**Written instruction**. Every line from the one with "Write a Blender" to the one with "sc.camera = cam", including those two, is to be copied exactly; all other lines of the entries below are left out.

Scripts that build scenes:
....
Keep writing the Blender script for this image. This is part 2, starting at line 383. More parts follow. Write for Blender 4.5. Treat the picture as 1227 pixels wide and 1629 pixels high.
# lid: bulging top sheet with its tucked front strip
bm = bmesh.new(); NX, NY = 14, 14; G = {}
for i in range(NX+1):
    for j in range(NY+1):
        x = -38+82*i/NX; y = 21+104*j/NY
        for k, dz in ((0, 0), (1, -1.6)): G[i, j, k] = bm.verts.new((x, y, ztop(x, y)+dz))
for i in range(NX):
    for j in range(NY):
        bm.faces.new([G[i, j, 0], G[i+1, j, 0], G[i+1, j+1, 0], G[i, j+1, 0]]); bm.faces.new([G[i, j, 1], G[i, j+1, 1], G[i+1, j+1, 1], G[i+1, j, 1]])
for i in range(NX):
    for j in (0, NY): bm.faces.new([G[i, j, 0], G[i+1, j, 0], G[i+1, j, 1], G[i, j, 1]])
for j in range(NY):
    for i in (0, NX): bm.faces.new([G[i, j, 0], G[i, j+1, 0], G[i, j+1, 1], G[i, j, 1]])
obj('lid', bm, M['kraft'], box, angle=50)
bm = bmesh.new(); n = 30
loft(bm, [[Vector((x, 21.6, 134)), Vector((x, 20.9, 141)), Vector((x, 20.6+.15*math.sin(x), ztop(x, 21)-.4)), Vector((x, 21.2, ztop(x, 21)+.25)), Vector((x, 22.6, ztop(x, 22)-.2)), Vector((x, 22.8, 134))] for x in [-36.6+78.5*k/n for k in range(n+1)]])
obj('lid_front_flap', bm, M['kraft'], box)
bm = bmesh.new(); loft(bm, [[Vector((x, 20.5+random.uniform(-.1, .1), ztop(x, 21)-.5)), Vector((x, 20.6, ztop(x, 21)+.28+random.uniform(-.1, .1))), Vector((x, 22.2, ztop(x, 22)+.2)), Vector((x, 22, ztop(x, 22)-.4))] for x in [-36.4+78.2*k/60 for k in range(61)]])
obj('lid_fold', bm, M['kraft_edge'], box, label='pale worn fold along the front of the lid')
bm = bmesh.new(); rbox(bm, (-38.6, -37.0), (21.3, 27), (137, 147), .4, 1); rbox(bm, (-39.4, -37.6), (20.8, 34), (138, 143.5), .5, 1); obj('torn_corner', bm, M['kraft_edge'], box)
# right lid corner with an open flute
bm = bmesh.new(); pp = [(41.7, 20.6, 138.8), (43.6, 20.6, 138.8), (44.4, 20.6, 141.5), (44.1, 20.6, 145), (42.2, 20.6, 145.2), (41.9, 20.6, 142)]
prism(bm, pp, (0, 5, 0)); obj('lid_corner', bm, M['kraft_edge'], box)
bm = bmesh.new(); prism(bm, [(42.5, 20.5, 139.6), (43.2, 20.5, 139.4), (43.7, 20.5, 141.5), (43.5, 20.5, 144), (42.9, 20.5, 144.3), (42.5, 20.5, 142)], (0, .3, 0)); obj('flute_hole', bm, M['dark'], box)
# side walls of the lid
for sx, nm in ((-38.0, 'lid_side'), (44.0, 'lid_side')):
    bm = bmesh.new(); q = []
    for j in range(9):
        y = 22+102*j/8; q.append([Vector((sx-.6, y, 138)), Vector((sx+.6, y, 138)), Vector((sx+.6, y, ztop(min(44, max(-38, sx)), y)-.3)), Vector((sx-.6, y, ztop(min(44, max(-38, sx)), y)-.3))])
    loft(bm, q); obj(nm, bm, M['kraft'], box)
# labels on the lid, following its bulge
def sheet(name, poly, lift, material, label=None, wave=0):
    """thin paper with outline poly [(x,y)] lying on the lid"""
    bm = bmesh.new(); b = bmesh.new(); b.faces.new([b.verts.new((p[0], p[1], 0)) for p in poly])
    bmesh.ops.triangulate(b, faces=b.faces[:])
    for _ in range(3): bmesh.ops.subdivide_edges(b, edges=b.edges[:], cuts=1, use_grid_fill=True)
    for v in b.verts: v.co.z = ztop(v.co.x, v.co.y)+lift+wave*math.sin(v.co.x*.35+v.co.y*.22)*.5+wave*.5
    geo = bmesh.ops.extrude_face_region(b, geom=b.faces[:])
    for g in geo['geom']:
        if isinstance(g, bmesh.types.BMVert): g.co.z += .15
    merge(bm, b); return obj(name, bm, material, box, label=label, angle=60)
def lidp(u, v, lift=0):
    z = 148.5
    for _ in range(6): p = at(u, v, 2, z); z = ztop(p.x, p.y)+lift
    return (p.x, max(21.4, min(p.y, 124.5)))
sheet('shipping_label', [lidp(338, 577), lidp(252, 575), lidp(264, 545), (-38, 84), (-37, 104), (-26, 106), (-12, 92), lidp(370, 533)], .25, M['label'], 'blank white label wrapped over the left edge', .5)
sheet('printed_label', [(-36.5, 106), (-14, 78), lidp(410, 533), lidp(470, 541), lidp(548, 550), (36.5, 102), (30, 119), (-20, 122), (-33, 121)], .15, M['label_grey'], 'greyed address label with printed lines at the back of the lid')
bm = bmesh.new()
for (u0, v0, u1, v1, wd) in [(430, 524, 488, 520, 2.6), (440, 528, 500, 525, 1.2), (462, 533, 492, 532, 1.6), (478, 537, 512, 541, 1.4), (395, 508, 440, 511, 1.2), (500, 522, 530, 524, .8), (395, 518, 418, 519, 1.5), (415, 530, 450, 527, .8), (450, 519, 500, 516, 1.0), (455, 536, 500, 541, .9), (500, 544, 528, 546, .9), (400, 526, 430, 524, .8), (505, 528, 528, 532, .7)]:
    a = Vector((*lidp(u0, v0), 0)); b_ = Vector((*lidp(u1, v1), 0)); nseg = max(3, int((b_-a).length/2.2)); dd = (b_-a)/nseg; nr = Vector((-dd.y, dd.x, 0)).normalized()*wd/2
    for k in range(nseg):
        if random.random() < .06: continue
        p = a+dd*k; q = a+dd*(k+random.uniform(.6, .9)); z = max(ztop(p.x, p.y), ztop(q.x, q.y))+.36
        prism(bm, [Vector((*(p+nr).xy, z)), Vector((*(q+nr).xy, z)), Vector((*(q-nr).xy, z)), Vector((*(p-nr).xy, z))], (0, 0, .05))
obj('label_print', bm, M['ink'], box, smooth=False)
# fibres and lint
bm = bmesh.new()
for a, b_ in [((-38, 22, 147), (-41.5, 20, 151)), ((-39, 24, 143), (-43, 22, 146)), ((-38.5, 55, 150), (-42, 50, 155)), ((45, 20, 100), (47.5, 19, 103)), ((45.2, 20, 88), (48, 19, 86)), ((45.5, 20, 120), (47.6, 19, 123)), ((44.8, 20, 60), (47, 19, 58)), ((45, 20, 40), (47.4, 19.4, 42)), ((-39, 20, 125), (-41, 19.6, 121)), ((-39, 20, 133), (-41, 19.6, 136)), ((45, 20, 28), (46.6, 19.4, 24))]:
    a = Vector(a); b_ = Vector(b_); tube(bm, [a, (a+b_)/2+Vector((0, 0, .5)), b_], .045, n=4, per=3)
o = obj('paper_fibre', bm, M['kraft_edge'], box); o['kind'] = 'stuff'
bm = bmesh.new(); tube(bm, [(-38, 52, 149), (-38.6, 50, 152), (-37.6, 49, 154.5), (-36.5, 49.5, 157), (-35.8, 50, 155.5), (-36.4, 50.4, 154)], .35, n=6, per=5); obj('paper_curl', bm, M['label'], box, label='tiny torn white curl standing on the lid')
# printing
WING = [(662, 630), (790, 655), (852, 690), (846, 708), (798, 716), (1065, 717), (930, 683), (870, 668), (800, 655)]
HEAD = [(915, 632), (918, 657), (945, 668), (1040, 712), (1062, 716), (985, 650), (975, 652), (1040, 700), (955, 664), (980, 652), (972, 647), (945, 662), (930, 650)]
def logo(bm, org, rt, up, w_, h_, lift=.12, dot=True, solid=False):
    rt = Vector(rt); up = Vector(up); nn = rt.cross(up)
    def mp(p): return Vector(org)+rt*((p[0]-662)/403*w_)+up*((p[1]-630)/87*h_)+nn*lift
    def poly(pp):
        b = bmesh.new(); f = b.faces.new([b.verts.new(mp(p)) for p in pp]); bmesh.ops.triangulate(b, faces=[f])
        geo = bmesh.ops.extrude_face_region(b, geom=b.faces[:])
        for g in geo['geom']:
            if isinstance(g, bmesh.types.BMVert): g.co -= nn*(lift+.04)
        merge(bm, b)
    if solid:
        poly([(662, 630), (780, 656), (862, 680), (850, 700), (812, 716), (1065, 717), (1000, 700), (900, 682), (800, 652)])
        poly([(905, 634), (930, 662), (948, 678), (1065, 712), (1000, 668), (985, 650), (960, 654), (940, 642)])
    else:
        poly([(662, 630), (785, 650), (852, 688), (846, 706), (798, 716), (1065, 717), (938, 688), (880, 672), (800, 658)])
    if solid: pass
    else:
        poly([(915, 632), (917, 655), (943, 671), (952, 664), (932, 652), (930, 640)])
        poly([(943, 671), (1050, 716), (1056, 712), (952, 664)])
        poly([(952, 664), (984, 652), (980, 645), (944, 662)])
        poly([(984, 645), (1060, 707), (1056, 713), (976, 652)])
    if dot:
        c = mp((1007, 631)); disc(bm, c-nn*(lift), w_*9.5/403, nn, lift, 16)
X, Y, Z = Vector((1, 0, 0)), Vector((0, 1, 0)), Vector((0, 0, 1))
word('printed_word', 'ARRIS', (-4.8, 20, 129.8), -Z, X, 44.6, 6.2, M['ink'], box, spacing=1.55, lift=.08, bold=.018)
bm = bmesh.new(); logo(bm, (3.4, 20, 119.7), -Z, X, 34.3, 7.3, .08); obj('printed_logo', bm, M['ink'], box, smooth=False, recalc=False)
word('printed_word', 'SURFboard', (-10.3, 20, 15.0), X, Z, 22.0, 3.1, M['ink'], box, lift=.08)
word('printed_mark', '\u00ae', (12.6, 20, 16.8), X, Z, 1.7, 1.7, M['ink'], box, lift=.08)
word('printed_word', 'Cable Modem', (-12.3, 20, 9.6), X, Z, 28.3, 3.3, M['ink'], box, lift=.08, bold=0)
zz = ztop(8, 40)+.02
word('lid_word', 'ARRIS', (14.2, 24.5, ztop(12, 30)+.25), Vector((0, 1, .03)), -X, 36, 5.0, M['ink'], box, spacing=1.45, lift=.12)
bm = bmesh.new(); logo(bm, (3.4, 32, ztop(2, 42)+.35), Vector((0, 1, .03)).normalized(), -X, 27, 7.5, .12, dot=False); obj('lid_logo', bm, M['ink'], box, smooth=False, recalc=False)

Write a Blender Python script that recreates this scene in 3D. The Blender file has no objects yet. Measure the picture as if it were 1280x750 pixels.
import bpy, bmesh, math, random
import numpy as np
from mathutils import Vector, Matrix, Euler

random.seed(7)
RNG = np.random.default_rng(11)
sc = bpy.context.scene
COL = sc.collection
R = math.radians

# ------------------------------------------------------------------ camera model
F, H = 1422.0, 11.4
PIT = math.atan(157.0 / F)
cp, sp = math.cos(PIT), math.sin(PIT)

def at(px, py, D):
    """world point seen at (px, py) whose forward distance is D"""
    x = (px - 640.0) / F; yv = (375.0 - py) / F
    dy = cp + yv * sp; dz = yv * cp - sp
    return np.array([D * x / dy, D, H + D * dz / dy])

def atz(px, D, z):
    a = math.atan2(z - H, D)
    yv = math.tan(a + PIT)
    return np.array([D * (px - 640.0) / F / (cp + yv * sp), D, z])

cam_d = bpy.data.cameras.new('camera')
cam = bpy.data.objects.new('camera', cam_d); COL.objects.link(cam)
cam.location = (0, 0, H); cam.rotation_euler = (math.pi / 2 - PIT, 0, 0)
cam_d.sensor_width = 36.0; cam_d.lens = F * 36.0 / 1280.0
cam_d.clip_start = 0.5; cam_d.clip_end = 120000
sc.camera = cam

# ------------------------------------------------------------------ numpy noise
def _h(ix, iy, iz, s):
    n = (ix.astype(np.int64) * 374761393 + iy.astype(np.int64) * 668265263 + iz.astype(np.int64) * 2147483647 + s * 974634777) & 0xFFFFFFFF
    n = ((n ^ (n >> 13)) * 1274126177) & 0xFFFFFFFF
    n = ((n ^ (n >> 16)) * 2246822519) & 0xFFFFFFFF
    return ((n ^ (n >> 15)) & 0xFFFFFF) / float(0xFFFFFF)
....
**Full solution**.
Write a Blender Python script that recreates this scene in 3D. The Blender file has no objects yet. Measure the picture as if it were 1280x750 pixels.
import bpy, bmesh, math, random
import numpy as np
from mathutils import Vector, Matrix, Euler

random.seed(7)
RNG = np.random.default_rng(11)
sc = bpy.context.scene
COL = sc.collection
R = math.radians

# ------------------------------------------------------------------ camera model
F, H = 1422.0, 11.4
PIT = math.atan(157.0 / F)
cp, sp = math.cos(PIT), math.sin(PIT)

def at(px, py, D):
    """world point seen at (px, py) whose forward distance is D"""
    x = (px - 640.0) / F; yv = (375.0 - py) / F
    dy = cp + yv * sp; dz = yv * cp - sp
    return np.array([D * x / dy, D, H + D * dz / dy])

def atz(px, D, z):
    a = math.atan2(z - H, D)
    yv = math.tan(a + PIT)
    return np.array([D * (px - 640.0) / F / (cp + yv * sp), D, z])

cam_d = bpy.data.cameras.new('camera')
cam = bpy.data.objects.new('camera', cam_d); COL.objects.link(cam)
cam.location = (0, 0, H); cam.rotation_euler = (math.pi / 2 - PIT, 0, 0)
cam_d.sensor_width = 36.0; cam_d.lens = F * 36.0 / 1280.0
cam_d.clip_start = 0.5; cam_d.clip_end = 120000
sc.camera = cam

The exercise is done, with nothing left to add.